Washington Examiner Gets in on Big Government - The American Spectator | USA News and Politics
Washington Examiner Gets in on Big Government
by

The coming demise in June of the daily print version of the Washington Examiner is bad for the Washington region and worse for what it says about the direction of America.

The Examiner is a free daily tabloid that covers local news in D.C. and its suburbs in Maryland and Virginia but is most well known for its scathing critiques of the Obama administration and big government. As of June it will move to a website and weekly print magazine focused on national politics.

According to a statement from Ryan McKibben, the president of Clarity Media Group, which owns the Washington Examiner, “As a result of research and analysis conducted over the past year, we have determined that there is an opportunity to bring our style of investigative journalism and keen analysis and commentary to covering national government and politics. The re-positioned Washington Examiner will meet that demand.” That’s one way of looking at it.

Almost 90 current employees will be laid off in the process and its readers in the D.C. region of the country will lose great local coverage of politics and other news. That should leave Washington-area politicians happier and residents more likely to hear press releases fabricated as stories on nightly TV news, a dangerous trend going on around the country.

But more importantly the Examiner’s new direction speaks to the problem with America: the rise of Washington as the nation’s epicenter of wealth. In essence the paper is saying it can’t make money as a newspaper so its new business model is to become one of the many feeding the ever expanding beast of government.

The company’s press release said as much: “The target readership for the print weekly will be 45,000 government, public affairs, advocacy, academia and political professionals in Washington, DC and state capitals.”

It is not surprising as the Washington Examiner is only following the pack when it comes to orienting a publication to the desires of those who make a living either directly or indirectly from government.  The niche it’s entering is as crowded as Cancun beaches on spring break.
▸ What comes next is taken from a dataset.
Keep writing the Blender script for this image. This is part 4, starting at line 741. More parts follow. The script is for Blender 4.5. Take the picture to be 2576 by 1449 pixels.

Politico is one of the most prominent publications in the genre that has cropped up in the past decade as Washington Gucci-fied and has been very successful gilding its brand on cable news.

But the fact that the Washington Examiner would turn that direction is ironic for a paper that prides itself on assailing big government, as the new business model takes for granted that the leviathan will prosper and special interests with it.

It is especially so as the original Examiner model was designed to hold state and local government across the country accountable to the people. The company registered the Examiner name in dozens of locations to make it possible to open papers in many cities and still operates Examiner.com, a network of local bloggers. (Full disclosure: I worked for the Baltimore Examiner as editorial page editor from 2006 to 2009, the three years the paper existed.)

But those plans were made before the recession hit and before Washington solidified its status as the end all be all. The shift of money to Washington has been fast: In 2000, four counties around D.C. were the wealthiest in the country. Today, seven of the 10 make that exclusive list.

I don’t begrudge Clarity for wanting to make money. But I wonder how one more publication targeting Washington’s elite, even one impugning the Capitol’s ways, will help to shrink government when the target audience depends on it growing. Meanwhile, the number of reporters covering state houses around the country has dropped precipitously and made it easier for those in power to sculpt the news. It won’t be long before governors and other officials around the country launch their own portal like Vice President Joe Biden did with “Being Biden.” According to the site, “In this audio series Vice President Biden will tell the story behind a photo – of where he was, why it matters to him, and how the experience fits into the broader narrative of this Administration.”

The website is funny in an absurd way, but it won’t be laughable if his and others like it become the “news.” America needs more accountability, not more public relations, which is why those from all political stripes should worry when another paper stops the presses.